Glamorous prostitute Marvel (an excellent Alma Eno) comments that “beauty is an unstable commodity” and the idea of finite resources form the core of this strange play. Elizabeth Moynihan, an accomplished playwright, contrasts the lavish, decadent world of the Celtic Tiger against the horrors of Liberian war. Time is a finite resource for Dion and Marvel; they just don’t know it yet. The first half of “Marvel” is absolutely stellar, keeping the audience on the edge of its seat as our two characters’ webs of lies spin out of control. There’s a lot going on for such a sparse stage – deception is as prevalent as decadence in the dying days of the boom, it seems. However, the last third of the play sees the plot unravel slightly, as the characters become more desperate and the cuts between past and present more jarring. The plunging into darkness, at first a brilliant scene-changer, becomes slightly flat. “Marvel” leaves the audience hanging for up to a minute; instead of making me want more, it was simply annoying.  

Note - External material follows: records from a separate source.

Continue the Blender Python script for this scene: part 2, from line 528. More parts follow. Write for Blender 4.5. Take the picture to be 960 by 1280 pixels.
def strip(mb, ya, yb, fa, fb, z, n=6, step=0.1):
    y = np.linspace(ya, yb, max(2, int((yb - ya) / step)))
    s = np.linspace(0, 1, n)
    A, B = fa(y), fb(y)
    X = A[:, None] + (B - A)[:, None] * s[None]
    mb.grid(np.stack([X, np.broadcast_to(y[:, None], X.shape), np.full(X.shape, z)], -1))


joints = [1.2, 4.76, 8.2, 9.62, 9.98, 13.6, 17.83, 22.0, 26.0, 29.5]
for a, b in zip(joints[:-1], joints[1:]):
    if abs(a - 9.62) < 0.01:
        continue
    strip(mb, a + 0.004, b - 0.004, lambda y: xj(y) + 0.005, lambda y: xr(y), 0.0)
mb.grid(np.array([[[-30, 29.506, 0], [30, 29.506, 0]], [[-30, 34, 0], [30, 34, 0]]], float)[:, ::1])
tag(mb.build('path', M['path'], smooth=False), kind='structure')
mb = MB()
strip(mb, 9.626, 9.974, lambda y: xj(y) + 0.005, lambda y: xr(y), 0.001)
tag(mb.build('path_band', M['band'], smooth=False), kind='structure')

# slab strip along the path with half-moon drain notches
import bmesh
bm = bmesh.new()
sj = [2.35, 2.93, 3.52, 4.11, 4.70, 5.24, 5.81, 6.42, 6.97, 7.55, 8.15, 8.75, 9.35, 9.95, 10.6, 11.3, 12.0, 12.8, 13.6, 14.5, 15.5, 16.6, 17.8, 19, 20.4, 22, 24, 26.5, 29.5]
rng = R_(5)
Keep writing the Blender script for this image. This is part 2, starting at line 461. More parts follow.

Criticisms aside, “Marvel” offers an awful lot to chew on. It offers a neo-Victorian look at a prosperous Ireland: where the people have become buying and selling machines, unable to feel. Dion is a shell of a man, eaten up by greed and ingratitude. He seems to know this, too, telling Marvel that “nothing was ever enough” in those last days. By contrast, Marvel’s sensitive portrayal of a trafficked prostitute rejects materialism, preferring love and security. Marvel is tarnished by the selfish, heady atmosphere in Ireland, but not totally – perhaps as someone from outside, she can hold onto what is important. “Marvel” poses plenty of challenging questions for the audience – did the country lose a little soul in those heady days of the last decade? Did we swap our feelings and morals for fast cars, big houses and flashiness? The notion of a people spoiled is embodied in Dion, who acts like a spoiled child when Marvel doesn’t behave as he wants. Ingratitude is indicted by “Marvel”, with tragic consequences when the bubble bursts.